### Information shown:
◆ ◆ ◆ ◆
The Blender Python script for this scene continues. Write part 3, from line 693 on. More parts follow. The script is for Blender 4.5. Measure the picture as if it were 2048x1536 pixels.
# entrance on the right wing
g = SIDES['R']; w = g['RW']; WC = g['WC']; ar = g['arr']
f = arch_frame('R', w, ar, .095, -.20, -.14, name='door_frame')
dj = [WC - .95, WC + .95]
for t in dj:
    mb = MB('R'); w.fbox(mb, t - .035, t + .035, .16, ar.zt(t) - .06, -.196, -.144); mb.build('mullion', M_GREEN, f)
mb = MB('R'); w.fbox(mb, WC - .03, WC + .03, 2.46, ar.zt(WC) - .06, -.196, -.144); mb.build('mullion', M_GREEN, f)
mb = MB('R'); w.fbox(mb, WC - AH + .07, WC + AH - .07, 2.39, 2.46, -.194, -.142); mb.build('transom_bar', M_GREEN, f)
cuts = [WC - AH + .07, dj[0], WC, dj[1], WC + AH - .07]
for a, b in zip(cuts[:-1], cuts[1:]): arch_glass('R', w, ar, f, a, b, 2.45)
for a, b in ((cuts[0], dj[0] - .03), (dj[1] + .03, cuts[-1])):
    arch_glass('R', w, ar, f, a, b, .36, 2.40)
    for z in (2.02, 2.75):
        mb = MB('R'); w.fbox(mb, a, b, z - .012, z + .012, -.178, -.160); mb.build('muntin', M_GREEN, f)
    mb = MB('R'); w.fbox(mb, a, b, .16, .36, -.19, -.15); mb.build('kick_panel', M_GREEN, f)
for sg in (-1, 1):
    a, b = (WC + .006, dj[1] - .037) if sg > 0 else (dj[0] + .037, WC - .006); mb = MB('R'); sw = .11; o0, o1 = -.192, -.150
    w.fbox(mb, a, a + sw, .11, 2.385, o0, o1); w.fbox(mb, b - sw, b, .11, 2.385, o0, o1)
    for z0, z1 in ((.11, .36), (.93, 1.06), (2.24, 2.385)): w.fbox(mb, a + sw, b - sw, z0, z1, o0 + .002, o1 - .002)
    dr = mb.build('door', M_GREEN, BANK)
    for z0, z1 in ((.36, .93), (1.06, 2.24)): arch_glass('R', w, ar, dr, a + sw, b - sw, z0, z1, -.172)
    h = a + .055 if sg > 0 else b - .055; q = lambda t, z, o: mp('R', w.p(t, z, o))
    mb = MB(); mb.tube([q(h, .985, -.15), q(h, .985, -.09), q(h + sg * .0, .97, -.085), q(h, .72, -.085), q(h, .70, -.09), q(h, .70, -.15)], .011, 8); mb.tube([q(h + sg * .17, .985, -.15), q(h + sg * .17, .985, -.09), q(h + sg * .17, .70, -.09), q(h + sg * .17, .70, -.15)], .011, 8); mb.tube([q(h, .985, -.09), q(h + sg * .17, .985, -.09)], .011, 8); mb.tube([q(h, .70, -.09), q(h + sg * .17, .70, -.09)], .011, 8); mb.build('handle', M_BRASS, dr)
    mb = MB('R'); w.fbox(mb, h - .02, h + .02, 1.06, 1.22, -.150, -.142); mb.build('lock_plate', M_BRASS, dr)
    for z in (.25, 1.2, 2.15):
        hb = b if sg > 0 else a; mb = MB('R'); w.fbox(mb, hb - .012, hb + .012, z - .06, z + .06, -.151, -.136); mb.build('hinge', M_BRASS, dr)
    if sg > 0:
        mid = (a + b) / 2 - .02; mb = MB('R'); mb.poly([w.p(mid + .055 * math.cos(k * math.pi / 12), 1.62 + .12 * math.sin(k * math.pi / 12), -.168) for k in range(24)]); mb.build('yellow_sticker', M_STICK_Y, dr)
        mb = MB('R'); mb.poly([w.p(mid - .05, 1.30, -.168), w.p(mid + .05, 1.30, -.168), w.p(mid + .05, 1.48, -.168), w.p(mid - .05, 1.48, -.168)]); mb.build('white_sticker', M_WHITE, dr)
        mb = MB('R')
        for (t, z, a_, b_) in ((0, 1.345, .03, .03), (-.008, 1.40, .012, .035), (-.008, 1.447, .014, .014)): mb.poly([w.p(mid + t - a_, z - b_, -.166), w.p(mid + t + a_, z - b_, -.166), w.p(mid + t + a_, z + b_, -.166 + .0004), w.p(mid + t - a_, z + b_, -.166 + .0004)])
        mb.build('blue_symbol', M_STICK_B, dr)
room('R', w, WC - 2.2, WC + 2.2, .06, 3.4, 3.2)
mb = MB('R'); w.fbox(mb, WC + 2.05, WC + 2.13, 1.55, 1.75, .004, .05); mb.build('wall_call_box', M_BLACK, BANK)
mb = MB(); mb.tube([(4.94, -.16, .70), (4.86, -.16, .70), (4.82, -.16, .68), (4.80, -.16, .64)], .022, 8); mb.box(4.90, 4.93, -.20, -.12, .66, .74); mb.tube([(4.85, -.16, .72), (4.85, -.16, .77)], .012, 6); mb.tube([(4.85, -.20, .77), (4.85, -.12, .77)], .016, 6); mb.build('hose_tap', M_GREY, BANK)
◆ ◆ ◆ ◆
### Given instruction:
Repeat the material in full, exactly as it stands.

### Task output:
The Blender Python script for this scene continues. Write part 3, from line 693 on. More parts follow. The script is for Blender 4.5. Measure the picture as if it were 2048x1536 pixels.
# entrance on the right wing
g = SIDES['R']; w = g['RW']; WC = g['WC']; ar = g['arr']
f = arch_frame('R', w, ar, .095, -.20, -.14, name='door_frame')
dj = [WC - .95, WC + .95]
for t in dj:
    mb = MB('R'); w.fbox(mb, t - .035, t + .035, .16, ar.zt(t) - .06, -.196, -.144); mb.build('mullion', M_GREEN, f)
mb = MB('R'); w.fbox(mb, WC - .03, WC + .03, 2.46, ar.zt(WC) - .06, -.196, -.144); mb.build('mullion', M_GREEN, f)
mb = MB('R'); w.fbox(mb, WC - AH + .07, WC + AH - .07, 2.39, 2.46, -.194, -.142); mb.build('transom_bar', M_GREEN, f)
cuts = [WC - AH + .07, dj[0], WC, dj[1], WC + AH - .07]
for a, b in zip(cuts[:-1], cuts[1:]): arch_glass('R', w, ar, f, a, b, 2.45)
for a, b in ((cuts[0], dj[0] - .03), (dj[1] + .03, cuts[-1])):
    arch_glass('R', w, ar, f, a, b, .36, 2.40)
    for z in (2.02, 2.75):
        mb = MB('R'); w.fbox(mb, a, b, z - .012, z + .012, -.178, -.160); mb.build('muntin', M_GREEN, f)
    mb = MB('R'); w.fbox(mb, a, b, .16, .36, -.19, -.15); mb.build('kick_panel', M_GREEN, f)
for sg in (-1, 1):
    a, b = (WC + .006, dj[1] - .037) if sg > 0 else (dj[0] + .037, WC - .006); mb = MB('R'); sw = .11; o0, o1 = -.192, -.150
    w.fbox(mb, a, a + sw, .11, 2.385, o0, o1); w.fbox(mb, b - sw, b, .11, 2.385, o0, o1)
    for z0, z1 in ((.11, .36), (.93, 1.06), (2.24, 2.385)): w.fbox(mb, a + sw, b - sw, z0, z1, o0 + .002, o1 - .002)
    dr = mb.build('door', M_GREEN, BANK)
    for z0, z1 in ((.36, .93), (1.06, 2.24)): arch_glass('R', w, ar, dr, a + sw, b - sw, z0, z1, -.172)
    h = a + .055 if sg > 0 else b - .055; q = lambda t, z, o: mp('R', w.p(t, z, o))
    mb = MB(); mb.tube([q(h, .985, -.15), q(h, .985, -.09), q(h + sg * .0, .97, -.085), q(h, .72, -.085), q(h, .70, -.09), q(h, .70, -.15)], .011, 8); mb.tube([q(h + sg * .17, .985, -.15), q(h + sg * .17, .985, -.09), q(h + sg * .17, .70, -.09), q(h + sg * .17, .70, -.15)], .011, 8); mb.tube([q(h, .985, -.09), q(h + sg * .17, .985, -.09)], .011, 8); mb.tube([q(h, .70, -.09), q(h + sg * .17, .70, -.09)], .011, 8); mb.build('handle', M_BRASS, dr)
    mb = MB('R'); w.fbox(mb, h - .02, h + .02, 1.06, 1.22, -.150, -.142); mb.build('lock_plate', M_BRASS, dr)
    for z in (.25, 1.2, 2.15):
        hb = b if sg > 0 else a; mb = MB('R'); w.fbox(mb, hb - .012, hb + .012, z - .06, z + .06, -.151, -.136); mb.build('hinge', M_BRASS, dr)
    if sg > 0:
        mid = (a + b) / 2 - .02; mb = MB('R'); mb.poly([w.p(mid + .055 * math.cos(k * math.pi / 12), 1.62 + .12 * math.sin(k * math.pi / 12), -.168) for k in range(24)]); mb.build('yellow_sticker', M_STICK_Y, dr)
        mb = MB('R'); mb.poly([w.p(mid - .05, 1.30, -.168), w.p(mid + .05, 1.30, -.168), w.p(mid + .05, 1.48, -.168), w.p(mid - .05, 1.48, -.168)]); mb.build('white_sticker', M_WHITE, dr)
        mb = MB('R')
        for (t, z, a_, b_) in ((0, 1.345, .03, .03), (-.008, 1.40, .012, .035), (-.008, 1.447, .014, .014)): mb.poly([w.p(mid + t - a_, z - b_, -.166), w.p(mid + t + a_, z - b_, -.166), w.p(mid + t + a_, z + b_, -.166 + .0004), w.p(mid + t - a_, z + b_, -.166 + .0004)])
        mb.build('blue_symbol', M_STICK_B, dr)
room('R', w, WC - 2.2, WC + 2.2, .06, 3.4, 3.2)
mb = MB('R'); w.fbox(mb, WC + 2.05, WC + 2.13, 1.55, 1.75, .004, .05); mb.build('wall_call_box', M_BLACK, BANK)
mb = MB(); mb.tube([(4.94, -.16, .70), (4.86, -.16, .70), (4.82, -.16, .68), (4.80, -.16, .64)], .022, 8); mb.box(4.90, 4.93, -.20, -.12, .66, .74); mb.tube([(4.85, -.16, .72), (4.85, -.16, .77)], .012, 6); mb.tube([(4.85, -.20, .77), (4.85, -.12, .77)], .016, 6); mb.build('hose_tap', M_GREY, BANK)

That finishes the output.